HTTP Protocols

This lesson discusses the HTTP protocols, its vulnerabilities, and their issues with client libraries.

What is HTTP?

REST with JSON over HTTP is the standard for services today. No matter what language or framework we use, it boils down to shipping some chunk of formatted, semantically meaningful text as an HTTP request and waiting for an HTTP response.

HTTP protocols vulnerability

Of course, all HTTP-based protocols use sockets, so they are vulnerable to all of the problems described previously. HTTP adds its own set of issues, mainly centered around the various client libraries.

Let’s consider some of the ways that such an integration point can harm the caller:

  • The provider may accept the TCP connection but never respond to the HTTP request.

  • The provider may accept the connection but not read the request. If the request body is large, it might fill up the provider’s TCP window. That causes the caller’s TCP buffers to fill, which will cause the socket write to block. In this case, even sending the request will never finish.
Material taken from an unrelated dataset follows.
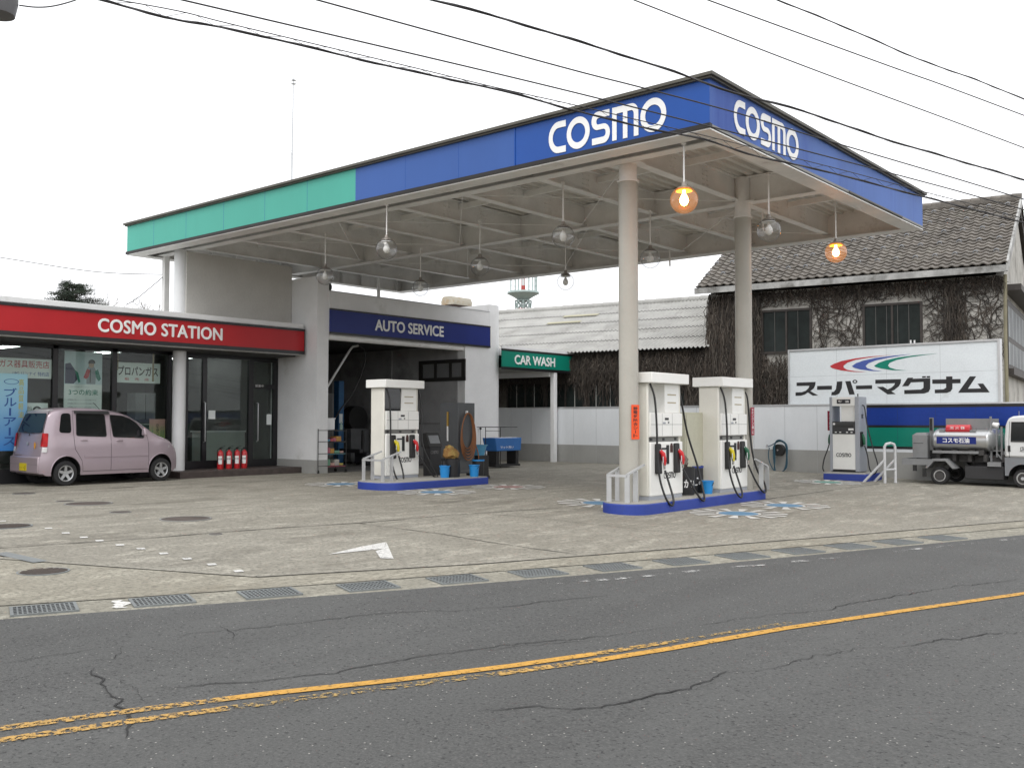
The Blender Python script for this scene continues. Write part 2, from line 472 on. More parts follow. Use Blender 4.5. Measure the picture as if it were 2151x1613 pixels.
CLEAR = glassmat('globe_glass', (.965, .97, .975), 1.75, edge=(.62, .62, .63))
CLEARLIT = glassmat('glowing_globe_glass', (.90, .88, .84), 1.5, edge=(.45, .40, .36), glow=((1, .34, .06), .17))
BLKGL = mat('dark_glass', (.008, .009, .010), .04, var=.1, fine=0, spec=.6)
TUBE = emitmat('fluorescent_tube', (.95, 1, .97), 5.0)
PAPER = mat('paper_white', (.80, .85, .84), .6, var=.03, fine=0)
ORANGE = mat('orange_hose', (.26, .10, .035), .5, var=.15, fine=.03)
CABG = mat('cabinet_grey', (.085, .09, .095), .5, var=.1, fine=.03)
WIRE = mat('cable_black', (.028, .026, .028), .5, var=.2, fine=0)

def asphalt():
    m, nt, b = newmat('asphalt'); v = coords(nt, world=True)
    c = mixc(nt, noise(nt, v, .35, 6, .6, .3, .7), (.063, .064, .062), (.083, .084, .081))
    mp = N(nt, 'ShaderNodeMapping'); mp.inputs['Rotation'].default_value = (0, 0, rad(22)); mp.inputs['Scale'].default_value = (1.1, .06, 1); nt.links.new(v, mp.inputs[0])
    c = mixc(nt, noise(nt, mp.outputs[0], 1.0, 4, .6, .42, .62), c, mixc(nt, .35, c, (.035, .035, .034)))
    c = mixc(nt, noise(nt, v, .9, 8, .7, .56, .66), c, mixc(nt, .4, c, (.10, .10, .097)))
    c = mixc(nt, noise(nt, v, 55, 3, .7, .45, .75), c, (.115, .114, .110))
    c = mixc(nt, noise(nt, v, 38, 2, .6, .42, .3), c, (.022, .022, .022))
    vo = N(nt, 'ShaderNodeTexVoronoi'); vo.inputs['Scale'].default_value = 26; nt.links.new(v, vo.inputs['Vector'])
    sp = N(nt, 'ShaderNodeMapRange'); sp.inputs[1].default_value = .16; sp.inputs[2].default_value = .09; nt.links.new(vo.outputs['Distance'], sp.inputs[0])
    th = N(nt, 'ShaderNodeMath', operation='GREATER_THAN'); th.inputs[1].default_value = .74
    sx = N(nt, 'ShaderNodeSeparateColor'); nt.links.new(vo.outputs['Color'], sx.inputs[0]); nt.links.new(sx.outputs[0], th.inputs[0])
    mu = N(nt, 'ShaderNodeMath', operation='MULTIPLY'); nt.links.new(sp.outputs[0], mu.inputs[0]); nt.links.new(th.outputs[0], mu.inputs[1])
    c = mixc(nt, mu.outputs[0], c, (.36, .35, .32))
    nt.links.new(c, b.inputs['Base Color']); b.inputs['Roughness'].default_value = .8
    n = N(nt, 'ShaderNodeTexNoise'); n.inputs['Scale'].default_value = 90; n.inputs['Detail'].default_value = 3; nt.links.new(v, n.inputs['Vector'])
    bp = N(nt, 'ShaderNodeBump'); bp.inputs['Strength'].default_value = .6; bp.inputs['Distance'].default_value = .01; nt.links.new(n.outputs['Fac'], bp.inputs['Height']); nt.links.new(bp.outputs[0], b.inputs['Normal'])
    return m
ASPHALT = asphalt()
def concrete(name, a, c2, stain, lo=.5, rot=0):
    m, nt, b = newmat(name); v0 = coords(nt, world=True)
    mp = N(nt, 'ShaderNodeMapping'); mp.inputs['Scale'].default_value = (1.6, .5, 1); mp.inputs['Rotation'].default_value = (0, 0, rot); nt.links.new(v0, mp.inputs[0])
    v = mp.outputs[0]
    c = mixc(nt, noise(nt, v0, .45, 8, .65, .32, .68), a, c2)
    c = mixc(nt, noise(nt, v, .55, 9, .72, lo, lo + .16), c, stain)
    lt = noise(nt, v, 2.3, 9, .75, .50, .66)
    c = mixc(nt, lt, c, tuple(x * 1.35 for x in c2))
    c = mixc(nt, noise(nt, v0, 22, 5, .75, .46, .68), c, tuple(x * .5 for x in a))
    c = mixc(nt, noise(nt, v0, 7, 6, .75, .56, .7), c, tuple(x * .62 for x in a))
    nt.links.new(c, b.inputs['Base Color']); b.inputs['Roughness'].default_value = .82
    n = N(nt, 'ShaderNodeTexNoise'); n.inputs['Scale'].default_value = 45; n.inputs['Detail'].default_value = 5; nt.links.new(v0, n.inputs['Vector'])
    bp = N(nt, 'ShaderNodeBump'); bp.inputs['Strength'].default_value = .35; bp.inputs['Distance'].default_value = .008; nt.links.new(n.outputs['Fac'], bp.inputs['Height']); nt.links.new(bp.outputs[0], b.inputs['Normal'])
    return m
LOT = concrete('lot_concrete', (.225, .209, .170), (.315, .296, .248), (.140, .127, .100), .53)
WALK = concrete('walk_concrete', (.25, .23, .18), (.31, .29, .235), (.18, .155, .11), .56)
GUTC = concrete('gutter_concrete', (.24, .225, .18), (.30, .285, .235), (.19, .175, .14), .56)
JOINT = mat('joint_dark', (.055, .05, .042), .9, var=.3, fine=.05, world=True)
CRACK = mat('crack_dark', (.020, .020, .020), .95, var=.3, fine=0, world=True)
YLINE = wornpaint('yellow_line_paint', (.58, .31, .05), .40, .44, 22)
YLINE2 = wornpaint('yellow_line_worn', (.52, .31, .08), .465, .51, 26)
YLINE3 = wornpaint('yellow_line_faint', (.42, .28, .09), .515, .56, 28)
WLINE = wornpaint('white_line_worn', (.62, .62, .60), .52, .60, 3)
WMARK = wornpaint('white_mark_paint', (.68, .67, .64), .36, .44, 14)
FLW = wornpaint('flower_white', (.68, .665, .63), .26, .34, 16)
FLB = wornpaint('flower_blue', (.11, .24, .38), .24, .36, 10)
FLR = wornpaint('flower_red', (.42, .22, .20), .38, .52, 8)
FLG = wornpaint('flower_green', (.14, .34, .28), .34, .5, 6)
IRON = mat('manhole_iron', (.085, .068, .058), .7, metal=.3, var=.25, fine=.08, world=True)
GRATE = mat('galvanised_grate', (.20, .215, .215), .6, metal=.3, var=.1, fine=.05, world=True)
PIT = mat('drain_pit', (.012, .012, .012), .9, fine=0)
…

  • The provider may send back a response status the caller doesn’t know how to handle. Like “418 I’m a teapot.” Or more likely, “451 Resource censored.”

  • The provider may send back a response with a content type the caller doesn’t expect or know how to handle, such as a generic web server 404 page in HTML instead of a JSON response. In an especially pernicious example, the ISP may inject an HTML page when the DNS lookup fails.

  • The provider may claim to be sending JSON but actually sending plain text. Or kernel binaries. Or another unrecognized message.

Client libraries

Use a client library that allows fine-grain control over timeouts including both the connection timeout and read timeout and response handling.

We recommend you avoid client libraries that try to map responses directly into domain objects. Instead, treat a response as data until we’ve confirmed it meets our expectations. It’s just text in maps (also known as dictionaries) and lists until you decide what to extract. We’ll revisit this theme in the Security chapter.